E o guarda roupa? Roupas roupas roupas... e todo o resto que vamos acumulando em camadas em um corpo que envelhece. Uma amiga me deu a dica: “É bonito? Vai fazer você feliz? Leva! Não vai? Doa!” Até parece que é assim que funciona essa nada mole vida...
A mudança estava só começando. O caminhão nem havia chegado ainda. Meus brincos e apetrechos ainda estavam ali, na espreita. Meus cacos, retalhos e meus atalhos dessa rua tão grandiosa com nome do oceano maior – Pacífico! Do outro lado da margem do rio chegando, a loucura continuará, des-arrumar dos caixotes e achar lugar para tudo e mais.

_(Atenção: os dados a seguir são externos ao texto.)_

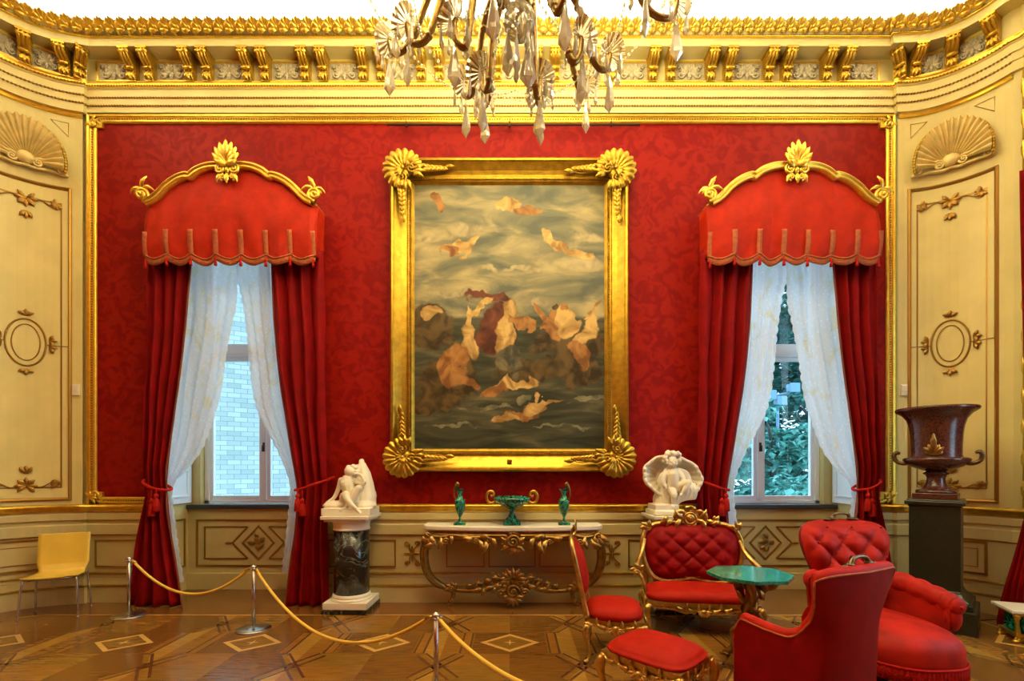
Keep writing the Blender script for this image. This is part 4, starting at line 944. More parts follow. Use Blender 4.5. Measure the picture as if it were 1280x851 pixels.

Para mim. Que moraria numa rua com nome de gente. Nem sabia quem foi ou quem é?? Se bem me conheço, achava que levaria um século para decorar. Lembrei que minhas pernas agora teriam que fazer outros caminhos. Atalhos. Que os anjos me protejam para que eu consiga ser feliz na nova morada. Assim mesmo, surtei! Em pânico com tanta caixa de papelão que me rondava dia e noite. Já nem sabia mais o lugar da tesourinha! Nunca soube!